Tous les types de groupes ont été formés dans chacune des villes; à Montréal, il y a eu un groupe 3 de plus, celui-ci étant formé de participants anglophones.

Les participants ont été recrutés au moyen d'un échantillonnage aléatoire à partir de listes téléphoniques disponibles dans chacune des villes choisies. Les participants étaient âgés de 18 à 54 ans. Chaque groupe comportait des participants des deux sexes qui avaient un niveau d'instruction différent et diverses occupations. La plupart des participants des minorités visibles et un grand nombre de participants de minorités non-visibles étaient nés à l'étranger. Quelques-uns étaient nés au Canada.

L'animateur a posé des questions aux participants de tous les groupes de discussion en suivant le guide de discussion approuvé tant en anglais qu'en français. Tous les participants ont reçu un document  de synthèse (qui comportait un nombre moins important de termes juridiques) qu'ils pouvaient consulter en discutant de certains aspects de la Loi antiterroriste.

2.2 Conclusions

2.2.1 Connaissance des dispositions législatives sur le terrorisme et de la loi antiterroriste

Même si les participants de certaines villes ne savaient pas réellement ce qu'était le terrorisme ou une activité terroriste, dans l'ensemble, les participants des diverses villes et des divers groupes ignoraient que des actes de terrorisme avaient été perpétrés au Canada. Dans l'ensemble, les participants ne pensaient pas que la situation actuelle pour ce qui concerne le terrorisme était exceptionnelle ou particulièrement menaçante au Canada, même dans le contexte du climat tendu avant la guerre en Iraq. La plupart des participants et des participantes étaient d'avis que grâce au multiculturalisme canadien et à la réputation de pays paisible qu'avait le Canada, le risque de terrorisme au Canada était très faible. Ils ont également mentionné une autre raison : le fait que le Canada n'appuie pas les États-Unis dans sa guerre contre l'Iraq.

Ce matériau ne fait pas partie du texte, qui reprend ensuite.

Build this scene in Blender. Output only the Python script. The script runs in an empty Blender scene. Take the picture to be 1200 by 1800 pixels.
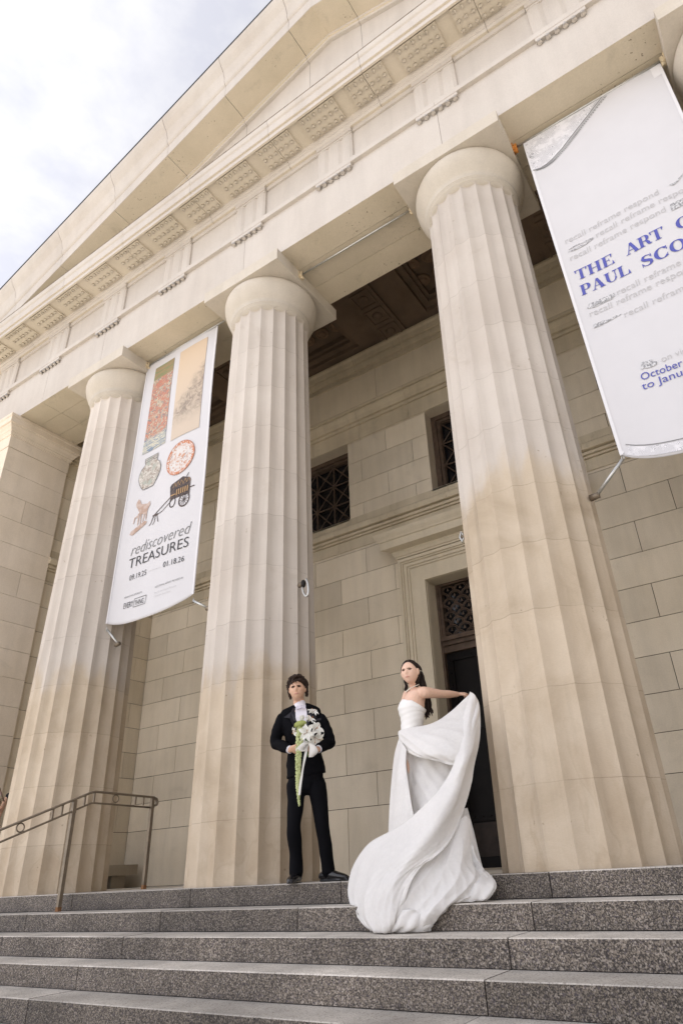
import bpy, math, random
from mathutils import Vector, Matrix
R = math.radians
random.seed(7)
SC = bpy.context.scene
COL = SC.collection

# ------------------------------------------------------------------ camera
CAM = Vector((5.2933, -5.8646, 0.0722))
CF, PX, PY = 1142.965, 651.1, 922.7          # focal length and principal point in photo pixels (1200 x 1800)
_y, _p, _r = R(31.613), R(27.9281), R(-3.1178)
FWD = Vector((-math.sin(_y)*math.cos(_p), math.cos(_y)*math.cos(_p), math.sin(_p)))
_rt = Vector((math.cos(_y), math.sin(_y), 0)); _up = _rt.cross(FWD)
RGT = _rt*math.cos(_r) + _up*math.sin(_r)
UPV = -_rt*math.sin(_r) + _up*math.cos(_r)
cam_d = bpy.data.cameras.new('camera'); cam = bpy.data.objects.new('camera', cam_d); COL.objects.link(cam)
M = Matrix.Identity(4)
for i in range(3):
    M[i][0] = RGT[i]; M[i][1] = UPV[i]; M[i][2] = -FWD[i]; M[i][3] = CAM[i]
cam.matrix_world = M
cam_d.sensor_fit = 'VERTICAL'; cam_d.sensor_height = 36; cam_d.sensor_width = 24
cam_d.lens = CF/1800*36
cam_d.shift_x = -(PX-600)/1800; cam_d.shift_y = (PY-900)/1800
cam_d.clip_start = .05; cam_d.clip_end = 3000
SC.camera = cam

def ray(u, v): return RGT*((u-PX)/CF) + UPV*((PY-v)/CF) + FWD
def at(u, v, y):
    """measured photo point at depth y (metres) behind the column axis plane"""
    d = ray(u, v); return CAM + d*((y-CAM.y)/d.y)

# ------------------------------------------------------------------ world and sun
SUN_EL, SUN_AZ = R(56), R(112)      # direction the sun stands in, azimuth measured from +X
sun_dir = Vector((math.cos(SUN_EL)*math.cos(SUN_AZ), math.cos(SUN_EL)*math.sin(SUN_AZ), math.sin(SUN_EL)))
W = bpy.data.worlds.new('World'); SC.world = W; W.use_nodes = True
nt = W.node_tree; N = nt.nodes; L = nt.links; N.clear()
out = N.new('ShaderNodeOutputWorld'); bg = N.new('ShaderNodeBackground'); L.new(bg.outputs[0], out.inputs[0])
bg.inputs[1].default_value = .1
sky = N.new('ShaderNodeTexSky'); sky.sky_type = 'NISHITA'; sky.sun_disc = False
sky.sun_elevation = SUN_EL; sky.sun_rotation = math.pi/2 - SUN_AZ
sky.air_density = 1.0; sky.dust_density = 3.0
tc = N.new('ShaderNodeTexCoord')
mp = N.new('ShaderNodeMapping'); mp.inputs['Scale'].default_value = (1, 1, 2.2); L.new(tc.outputs['Generated'], mp.inputs[0])
nz = N.new('ShaderNodeTexNoise'); nz.inputs['Scale'].default_value = 4.4; nz.inputs['Detail'].default_value = 10; nz.inputs['Roughness'].default_value = .56; nz.inputs['Distortion'].default_value = .1
L.new(mp.outputs[0], nz.inputs['Vector'])
cr = N.new('ShaderNodeValToRGB'); cr.color_ramp.elements[0].position = .46; cr.color_ramp.elements[1].position = .64
cr.color_ramp.elements[0].color = (3.15, 3.2, 3.6, 1); cr.color_ramp.elements[1].color = (3.95, 3.95, 4.1, 1)
L.new(nz.outputs[0], cr.inputs[0])
mx = N.new('ShaderNodeMix'); mx.data_type = 'RGBA'; mx.inputs[0].default_value = .994
L.new(sky.outputs[0], mx.inputs[6]); L.new(cr.outputs[0], mx.inputs[7])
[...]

En règle générale, les participants de tous les groupes et de toutes les villes ne connaissaient pas les dispositions législatives sur le terrorisme que ce soit la Loi antiterroriste, le Code criminel ou les autres mesures législatives adoptées avant ou après le 11 septembre. Dans l'ensemble, les participants connaissaient les mesures de sécurité qui avaient été adoptées en matière de transport, particulièrement dans les aéroports et aux frontières, notamment la nécessité d'avoir un passeport ou une carte de résident permanent pour se rendre aux États-Unis. Les participants étaient également d'avis que les dispositions antiterroristes étaient moins draconniennes au Canada qu'aux États-Unis et au Royaume-Uni.

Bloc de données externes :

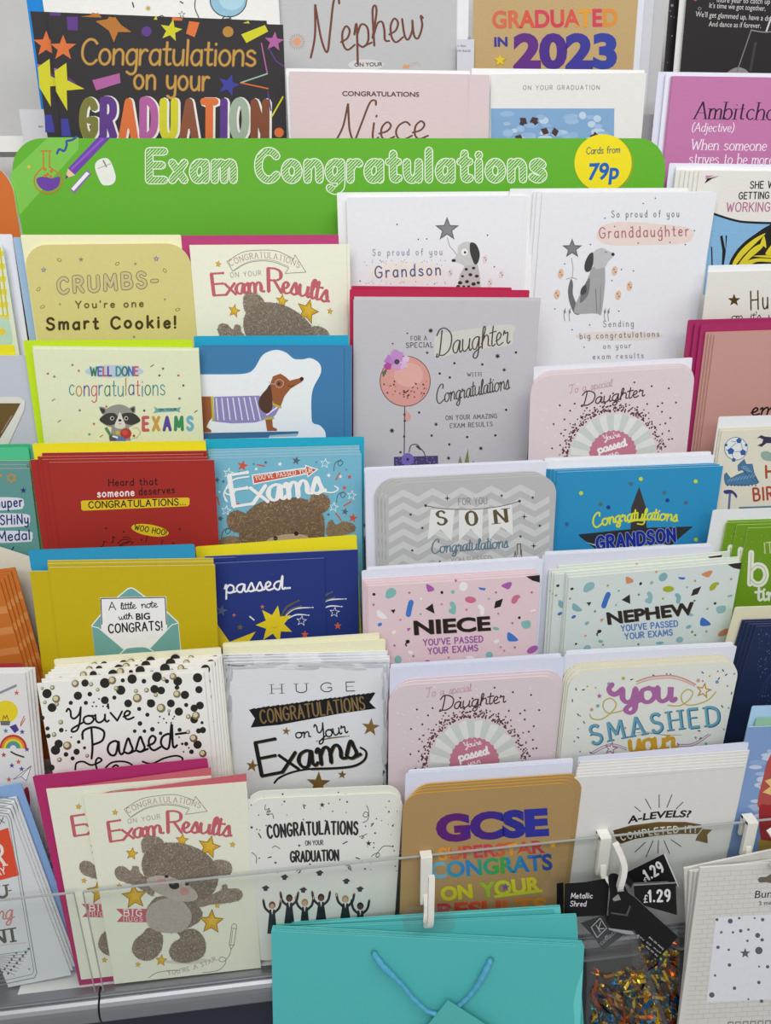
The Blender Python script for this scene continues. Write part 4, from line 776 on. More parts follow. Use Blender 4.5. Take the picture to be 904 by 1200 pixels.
c.line([(272, 380), (276, 465)], 2.5, '#77777A', 6); c.line([(290, 370), (288, 465)], 2.5, '#8A8A8C', 6)
for x in (160, 178, 305, 318): c.line([(x, 495), (x-2, 470), (x+3, 450)], 3, '#9A9A9C', 2, True); c.disc(x, 462, 4, '#88888C', 3, 7)
c.part(None); done(c)
spares(c, 'white granddaughter card edge behind the seated dog card', [(-6, 1), (-10, 1)], 'granddaughter cards', full=False)
envelope(c, 'R1', (598, 221), (807, 220), 'EDEEF6', 'white envelope behind the granddaughter card')
# ------------------------------------------------------------ R2
c = card('R2', (414.5, 351), (633.5, 352), 'C2C0C5', 'pearly grey daughter card with a pink balloon and flower', rel=21, kind='linen', edge='F0EFF2')
c.v(390, 215, 3.48); AU = '*5E4E34'; B4 = '#4A4238'
c.poly([(425, 620), (520, 600), (730, 575), (735, 620), (720, 660), (560, 680), (430, 710), (415, 670)], '#CFCDC6', 1, True)
c.text('FOR A', 320, 640, 384, 638, 17, '#55504C', w=2.6, serif=True, sp=4); c.text('SPECIAL', 300, 669, 410, 667, 19, '#55504C', w=3, serif=True, sp=3.6)
c.text('Daughter', 430, 705, 722, 652, 105, B4, 'script', w=5.5, slant=.25, contrast=.2); c.text('WITH', 550, 787, 606, 785, 15, '#55504C', w=2.4, serif=True, sp=4)
c.text('Congratulations', 425, 898, 722, 838, 74, B4, 'script', w=4.8, slant=.3, contrast=.2)
c.text('ON YOUR AMAZING', 462, 964, 670, 956, 17, '#55504C', w=2.6, serif=True, sp=3.6); c.text('EXAM RESULTS', 480, 996, 652, 989, 17, '#55504C', w=2.6, serif=True, sp=3.6)
for x, y, r in ((400, 600, 12), (673, 704, 12), (700, 760, 9), (422, 982, 9), (242, 1008, 12), (605, 1080, 10), (473, 1120, 9), (386, 690, 7), (305, 611, 5), (245, 653, 5)): c.star(x, y, r, '*54462E', 2, 8, .45)
for x, y in ((748, 689), (497, 733), (611, 738), (437, 775), (478, 791), (708, 923), (353, 934), (404, 1028), (549, 1034), (664, 1027), (476, 1064), (277, 1096)): c.disc(x, y, 5, '#3A332C', 2)
c.part('balloon_picture'); c.disc(296, 806, 104, '#5A4A3C', 2, n=40); c.disc(296, 806, 101, '#D69A92', 3, n=40); c.disc(310, 780, 60, '#DFAAA2', 4, 50, n=24)
rnd = random.Random(8)
for i in range(46):
    a = rnd.uniform(0, math.pi); r = rnd.uniform(40, 96); c.disc(296+r*math.cos(a), 806+r*math.sin(a)*.95, rnd.choice([2, 3, 4]), '#6A3A34', 5, n=7)
c.line([(294, 910), (293, 1010), (292, 1120)], 4, '#4A4038', 2); c.dots([(293, 942), (294, 968), (292, 1032)], 5, '#4A4038', 3); c.poly([(300, 925), (320, 950), (308, 970), (297, 962)], '#D6A098', 2, True)
for x, y, r, q in ((262, 705, 30, '#C08AC8'), (235, 722, 26, '#B87EC0'), (285, 735, 24, '#D8B4DA'), (262, 745, 22, '#C79ACC'), (300, 715, 16, '#DCC0DE'), (225, 745, 18, '#B04A9C'), (250, 690, 14, '#C890CE')): c.star(x, y, r, q, 6, 5, .75, rot=x*.1)
c.disc(262, 727, 11, '#4A4450', 7); c.poly([(205, 790), (202, 770), (215, 758), (222, 762), (215, 780)], '#5E6A58', 6)
c.part('gift_picture'); c.poly([(250, 1115), (430, 1110), (432, 1260), (250, 1260)], '#4B4270', 2); rnd = random.Random(1); [c.disc(rnd.uniform(256, 425), rnd.uniform(1118, 1160), 2.5, '#8A80B0', 3, n=6) for i in range(40)]
c.disc(306, 1125, 26, '#7A6AB8', 4); c.star(306, 1125, 9, '#2E2850', 5); c.line([(312, 1095), (320, 1068), (345, 1065), (358, 1085), (340, 1070), (355, 1078), (372, 1095), (378, 1115)], 3.5, '#3E342C', 4, True)
for P in ([(510, 1150), (520, 1110), (532, 1150)], [(535, 1150), (552, 1080), (558, 1150)], [(556, 1150), (578, 1128), (570, 1150)]): c.poly(P, '#7C8450', 2)
c.part(None); done(c)
spares(c, 'pearly grey card edge in the balloon daughter stack', [(1, 3)], 'balloon daughter cards', full=False)
envelope(c, 'R2', (410, 339), (621, 340), 'B8234E', 'front crimson envelope behind the balloon daughter card')
envelope(c, 'R2', (412, 335), (600, 337), 'B8234E', 'rear crimson envelope behind the balloon daughter card')
def rosette_card(c):
    RO = '#C07A8E'
    c.part(None); rnd = random.Random(12)
    for i in range(60): x, y = rnd.uniform(90, 790), rnd.uniform(240, 680); c.line([(x, y), (x+9, y+7)], 3, '#EAE2E4', 1)
    for i in range(330):
        a = rnd.uniform(-.2, math.pi+.2); r = 208+abs(rnd.gauss(0, 22)); x, y = 438+r*math.cos(a), 592-r*math.sin(a)*1.02
        if y < 690: c.disc(x, y, rnd.choice([3.2, 3.8, 4.6]), '#5A322C', 2, n=7)
    for x, y in ((527, 248), (608, 268), (688, 280), (375, 293), (430, 296), (184, 344), (253, 338), (233, 370), (158, 430), (208, 410), (195, 475), (155, 542), (178, 605), (724, 347), (660, 348), (640, 362), (660, 388), (678, 442), (700, 418), (712, 515), (590, 350), (696, 478), (682, 550), (310, 360)): c.disc(x, y, 4.6, '#4A2A26', 2, n=8)
    c.part('rosette_print'); n = 22
    P = []
    for i in range(n+1):
        a = math.pi*(i/n*1.3-.15); r = 196 if i % 2 else 206; P.append((438+r*math.cos(a), 592-r*math.sin(a)))
    for i in range(n):
        c.poly([(438, 592), P[i], P[i+1]], '#C6CFC8' if (i//1) % 2 else '#DCDFDA', 3)
    P = []
    for i in range(60): a = i*math.pi/30; r = 113 if i % 2 else 107; P.append((438+r*math.cos(a), 578-r*math.sin(a)))
    c.poly(P, RO, 4)
    c.text("You're", 395, 514, 470, 496, 26, '#F2E6E8', 'script', w=3.6, part='rosette_print', L=6); c.text('passed', 372, 572, 502, 538, 42, '#F8F2F2', 'script', w=8, part='rosette_print', L=6); c.text('your', 412, 590, 465, 578, 22, '#F2E6E8', 'script', w=3.4, part='rosette_print', L=6); c.text('exams', 385, 640, 505, 615, 42, '#F8F2F2', 'script', w=8, part='rosette_print', L=6)
    c.part(None); c.text('To a special', 228, 290, 425, 262, 40, '#C29AA2', 'script', w=3, slant=.1); c.text('Daughter', 290, 350, 575, 312, 62, '#4A2E2A', 'script', w=5.5, slant=.15)
RS = [(285, 345), (575, 310), (437, 590)]
c = card('R2', (622.5, 441), (815.5, 430), 'D9CBCF', 'pink daughter rosette card below the white seated dog card', rnd=24, edge='F0E6E8', rel=20, lift=.002)
c.aff(RS, [(610+221/3.075, 215+798/3.075), (610+447/3.075, 215+764/3.075), (610+332/3.075, 215+985/3.075)]); rosette_card(c); done(c)
spares(c, 'pink rosette daughter card in the stack below the seated dog', [(1, 3), (2, 5)], 'upper pink rosette cards', full=False)
envelope(c, 'R2', (626, 430), (812, 419), 'E4E5F2', 'white envelope behind the upper pink rosette card')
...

Pendant les discussions, les participants n'ont pas distingué les répercussions législatives de la Loi et l'impact des événements du 11 septembre, et la discrimination dont pourraient être victimes les minorités ethniques et les minorités visibles, particulièrement celles du Moyen-Orient. Lorsque l'animateur leur a posé des questions sur l'impact législatif de la Loi, la plupart des participants ont mentionné les pratiques discriminatoires en milieu de travail, dans les activités quotidiennes (p. ex. dans les transports en commun), en matière de location d'un logement ou d'achat d'une maison, dans les établissements scolaires, lieux du culte et en société. Certains participants des groupes 1 et 2 avaient fait plus souvent l'objet de soupçons et de traitement différentiel depuis le 11 septembre.

2.2.2 Dispositions de la Loi

L'obligation de présenter un rapport au Parlement a été très bien acceptée et comprise comme mesure de sauvegarde permettant d'exercer un certain contrôle sur les pouvoirs de la police. Toutefois, quelques participants ont mis en doute la transparence du gouvernement et auraient préféré un « chien de garde » indépendant.

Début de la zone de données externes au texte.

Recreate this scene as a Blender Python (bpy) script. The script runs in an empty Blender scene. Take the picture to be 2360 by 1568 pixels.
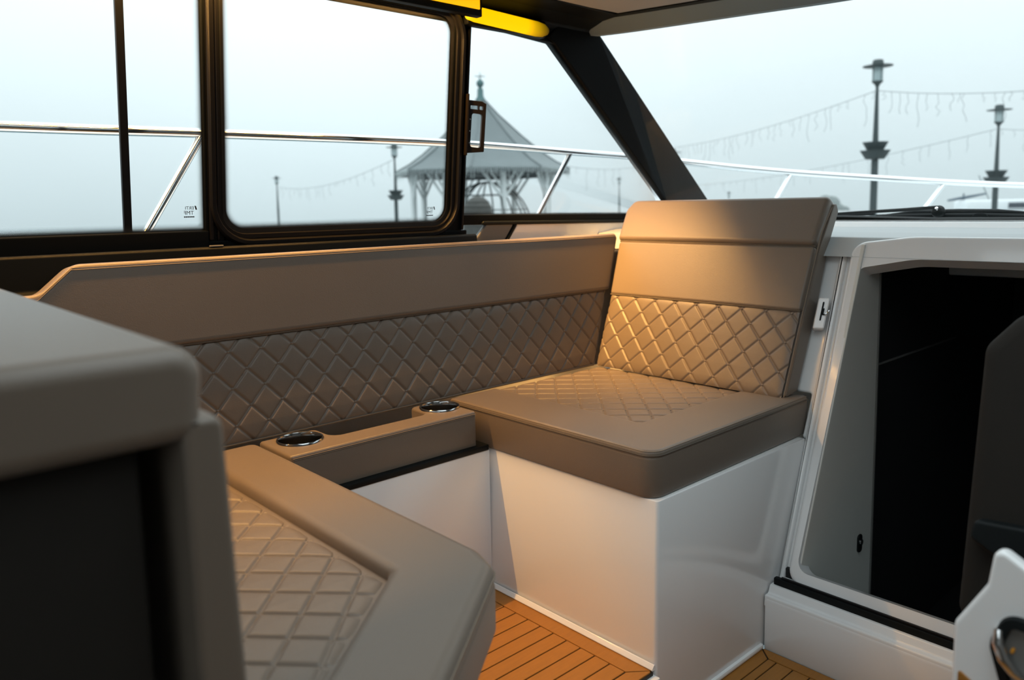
import bpy, bmesh, math, random
from mathutils import Vector as V, Matrix
random.seed(7)
SC = bpy.context.scene
COL = SC.collection

# ------------------------------------------------------------------ camera
FPX, CX, CY = 1810.825, 1180.0, 684.0          # focal length and principal point for a 2360 x 1568 frame
RX = V((0.7370, -0.6755, -0.0178))             # camera right in the boat (x forward, y port, z up)
DN = V((-0.0915, -0.0721, -0.9931))
FW = RX.cross(DN).normalized(); RX = DN.cross(FW).normalized()
EYE = V((0, 0, 1.16))
cd = bpy.data.cameras.new('camera'); cam = bpy.data.objects.new('camera', cd); COL.objects.link(cam)
cam.matrix_world = Matrix.Translation(EYE) @ Matrix((RX, -DN, -FW)).transposed().to_4x4()
cd.sensor_width = 36; cd.lens = FPX / 2360 * 36; cd.shift_y = -100 / 2360
cd.clip_start = 0.05; cd.clip_end = 2000
cd.dof.use_dof = True; cd.dof.focus_distance = 2.1; cd.dof.aperture_fstop = 2.9
SC.camera = cam

def sight(px, py, d):                           # a far point: bearing and distance
    return EYE + (RX * (px - CX) + DN * (py - CY)) / FPX * d + FW * d

# ------------------------------------------------------------------ sky
def nd(nt, t, **kw):
    n = nt.nodes.new(t)
    for k, v in kw.items(): setattr(n, k, v)
    return n
def mth(nt, op, a, b=None, c=None):
    n = nd(nt, 'ShaderNodeMath', operation=op)
    for i, x in enumerate((a, b, c)):
        if x is None: continue
        if isinstance(x, (int, float)): n.inputs[i].default_value = x
        else: nt.links.new(x, n.inputs[i])
    return n.outputs[0]
world = bpy.data.worlds.new('overcast'); SC.world = world; world.use_nodes = True
nt = world.node_tree; nt.nodes.clear(); L = nt.links.new
tc = nd(nt, 'ShaderNodeTexCoord'); sep = nd(nt, 'ShaderNodeSeparateXYZ'); L(tc.outputs['Generated'], sep.inputs[0])
# overcast sky: three times as bright overhead as at the horizon
up = mth(nt, 'MAXIMUM', sep.outputs['Z'], -0.15)
lum = mth(nt, 'MULTIPLY_ADD', up, 2.45, 0.84)
tint = nd(nt, 'ShaderNodeMix', data_type='RGBA'); L(mth(nt, 'MULTIPLY', sep.outputs['Z'], 4.0), tint.inputs[0]); tint.clamp_factor = True
tint.inputs[6].default_value = (.63, .755, .79, 1); tint.inputs[7].default_value = (.62, .705, .73, 1)
sc0 = nd(nt, 'ShaderNodeVectorMath', operation='SCALE'); L(tint.outputs[2], sc0.inputs[0]); L(lum, sc0.inputs['Scale'])
dot = nd(nt, 'ShaderNodeVectorMath', operation='DOT_PRODUCT')
L(tc.outputs['Generated'], dot.inputs[0]); dot.inputs[1].default_value = (sight(830, 60, 1) - EYE).normalized()
glow = mth(nt, 'POWER', mth(nt, 'MAXIMUM', dot.outputs['Value'], 0.0), 14.0)
noi = nd(nt, 'ShaderNodeTexNoise'); noi.inputs['Scale'].default_value = 3.0; noi.inputs['Detail'].default_value = 4
L(tc.outputs['Generated'], noi.inputs['Vector'])
gain = mth(nt, 'ADD', mth(nt, 'MULTIPLY_ADD', glow, 0.13, 0.95), mth(nt, 'MULTIPLY_ADD', noi.outputs['Fac'], 0.10, -0.05))
sc_ = nd(nt, 'ShaderNodeVectorMath', operation='SCALE'); L(sc0.outputs[0], sc_.inputs[0]); L(gain, sc_.inputs['Scale'])
bg = nd(nt, 'ShaderNodeBackground'); L(sc_.outputs[0], bg.inputs[0]); bg.inputs[1].default_value = 1.0
wo = nd(nt, 'ShaderNodeOutputWorld'); L(bg.outputs[0], wo.inputs[0])

# ------------------------------------------------------------------ lights of the saloon (warm LED line along the window head)
WARM = (1.0, 0.51, 0.14)
def strip_light(name, loc, sx, sy, power, rot, spread):
    ld = bpy.data.lights.new(name, 'AREA'); ld.shape = 'RECTANGLE'; ld.size = sx; ld.size_y = sy
    ld.energy = power; ld.color = WARM; ld.spread = math.radians(spread)
    o = bpy.data.objects.new(name, ld); COL.objects.link(o); o.location = loc; o.rotation_euler = rot; return o
strip_light('led_line_light', (0.62, 2.070, 1.812), 2.1, 0.016, 34.0, (0, 0, 0), 180)
strip_light('led_tube_light', (1.87, 2.075, 1.742), 0.10, 0.02, 7.0, (0, math.radians(-25), 0), 74)

SC.view_settings.view_transform = 'Standard'; SC.view_settings.look = 'None'
SC.view_settings.exposure = 0.25; SC.view_settings.gamma = 1.0; SC.view_settings.use_curve_mapping = False
SC.cycles.max_bounces = 8; SC.cycles.transparent_max_bounces = 16; SC.cycles.volume_bounces = 1
SC.cycles.sample_clamp_indirect = 6

# ------------------------------------------------------------------ materials
def mat(name, col, rough=.5, metal=0., coat=0., spec=.5, var=0., vscale=8., bump=0., bscale=300., emit=None, es=1., sheen=0., stretch=None):
    m = bpy.data.materials.new(name); m.use_nodes = True; t = m.node_tree
    b = t.nodes['Principled BSDF']; b.inputs['Base Color'].default_value = (*col, 1)
    b.inputs['Roughness'].default_value = rough; b.inputs['Metallic'].default_value = metal
    b.inputs['Coat Weight'].default_value = coat; b.inputs['Coat Roughness'].default_value = .06
    b.inputs['Specular IOR Level'].default_value = spec; b.inputs['Sheen Weight'].default_value = sheen
    co = nd(t, 'ShaderNodeTexCoord').outputs['Object']
    if stretch:
        mp = nd(t, 'ShaderNodeMapping'); mp.inputs['Scale'].default_value = stretch; t.links.new(co, mp.inputs['Vector']); co = mp.outputs[0]
    if var:
        n = nd(t, 'ShaderNodeTexNoise'); n.inputs['Scale'].default_value = vscale; n.inputs['Detail'].default_value = 5
        t.links.new(co, n.inputs['Vector'])
        s = nd(t, 'ShaderNodeVectorMath', operation='SCALE'); s.inputs[0].default_value = col
        t.links.new(mth(t, 'MULTIPLY_ADD', n.outputs['Fac'], 2 * var, 1 - var), s.inputs['Scale'])
        t.links.new(s.outputs[0], b.inputs['Base Color'])
    if bump:
        n = nd(t, 'ShaderNodeTexNoise'); n.inputs['Scale'].default_value = bscale; n.inputs['Detail'].default_value = 3
        t.links.new(co, n.inputs['Vector'])
        bp = nd(t, 'ShaderNodeBump'); bp.inputs['Strength'].default_value = bump; bp.inputs['Distance'].default_value = .002
        t.links.new(n.outputs['Fac'], bp.inputs['Height']); t.links.new(bp.outputs[0], b.inputs['Normal'])
    if emit:
        b.inputs['Emission Color'].default_value = (*emit, 1); b.inputs['Emission Strength'].default_value = es
    return m
LEATHER = mat('taupe_leather', (.150, .116, .088), .44, spec=.6, sheen=.12, var=.06, vscale=5, bump=.18, bscale=420)
PANELV = mat('grey_taupe_vinyl', (.68, .665, .62), .5, spec=.3, var=.04)
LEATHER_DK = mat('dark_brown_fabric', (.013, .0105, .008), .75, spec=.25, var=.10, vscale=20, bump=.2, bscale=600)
STITCH = mat('seam_thread', (.20, .155, .115), .7, var=.05)
SEAM = mat('dark_seam_piping', (.10, .08, .06), .6, var=.05)  # darker brown than the leather, for seams and welts
GEL = mat('white_gelcoat', (.86, .865, .87), .18, coat=.6, var=.015, vscale=2)
GREYG = mat('pale_grey_gelcoat', (.46, .49, .50), .4, var=.02)
BLACK = mat('satin_black_trim', (.004, .005, .0055), .5, spec=.08, var=.2, vscale=10)
BLACKA = mat('black_anodised_frame', (.007, .007, .008), .35, spec=.15, var=.1)
RUBBER = mat('black_rubber', (.006, .008, .0085), .5, spec=.15, var=.15, vscale=30)
CHROME = mat('polished_steel', (.80, .80, .80), .07, metal=1, var=.02)
GLINT = mat('amber_glint_paint', (.80, .34, .03), .3, var=.03)  # orange of the reflection painted on the helm catch
CUPM = mat('cup_steel', (.42, .42, .42), .14, metal=1, var=.02)
STEEL = mat('rail_stainless', (.82, .83, .84), .12, metal=1, var=.02)
TEAK = mat('teak', (.34, .140, .022), .48, var=.16, vscale=14, bump=.1, bscale=120, stretch=(1, 9, 1))
CAULK = mat('black_caulk', (.010, .009, .008), .6, var=.1)
HEAD = mat('grey_headliner', (.42, .42, .41), .85, var=.03, bump=.1, bscale=500)
SHADEC = mat('windscreen_head_liner', (.25, .32, .345), .7, var=.04)
DARK = mat('dark_cabin_lining', (.010, .010, .011), .6, var=.2)
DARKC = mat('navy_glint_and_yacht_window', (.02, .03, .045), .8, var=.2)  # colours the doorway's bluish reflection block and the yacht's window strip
LEDF = mat('amber_led_diffuser', (.3, .16, .03), .5, emit=(1.0, .46, .0), es=1.0, var=.02)
LEDY = mat('yellow_led_tube', (.3, .2, .03), .5, emit=(1.0, .56, .0), es=1.0, var=.02)
GREYP = mat('grey_side_trim', (.16, .155, .145), .5, var=.05)
INK = mat('glass_print_ink', (.004, .006, .007), .6, var=.05)
LAMPM = mat('dark_green_lamp_paint', (.020, .036, .038), .5, var=.2, vscale=4)
LAMPG = mat('frosted_lamp_glass', (.45, .53, .54), .35, var=.05)
ROOFM = mat('grey_sheet_roof', (.11, .135, .14), .55, var=.18, vscale=1.2)
COPPER = mat('verdigris_copper', (.05, .13, .13), .6, var=.15)
WHITEP = mat('white_painted_timber', (.62, .66, .66), .6, var=.06)
EAVE = mat('weathered_eave', (.09, .105, .11), .8, var=.35, vscale=3)
WICK = mat('brown_wicker', (.055, .055, .05), .8, var=.4, vscale=9, bump=.6, bscale=30)
WIRE = mat('grey_wire', (.16, .19, .20), .6, var=.2)
ICE = mat('pale_light_wire', (.62, .68, .68), .6, var=.1)
TREE = mat('bare_grey_foliage', (.10, .125, .12), .9, var=.3, vscale=2)
WATER = mat('harbour_water', (.10, .15, .165), .12, var=.1, vscale=.2, bump=.5, bscale=1.2)
QUAY = mat('concrete_quay', (.30, .31, .31), .85, var=.15, vscale=.6)
BOATW = mat('white_hull_paint', (.70, .73, .74), .35, var=.03)
BOATB = mat('blue_sail_cover', (.04, .07, .10), .8, var=.2)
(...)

Dans l'ensemble, les participants de tous les groupes et de toutes les villes se sont intéressés aux renseignements concernant la LA. Ils voulaient que ces renseignements visent « tout le monde » plutôt que certaines collectivités ethniques. Ils voulaient également que les renseignements soient disponibles dans «  plusieurs » langues, plutôt qu'uniquement en français et en anglais.

Malgré toutes les préoccupations exprimées, la majorité des participants étaient d'avis que le risque posé par une LA « réaliste » et « équilibrée » et les nouveaux pouvoirs de police était acceptable afin de « mieux protéger le pays et sa population ». Plusieurs d'entre eux se sentaient plus en sécurité à cause de la loi alors que, pour d'autres elle n'avait rien changé. Dans l'ensemble, les groupes préféraient attendre les résultats de la loi avant de se prononcer.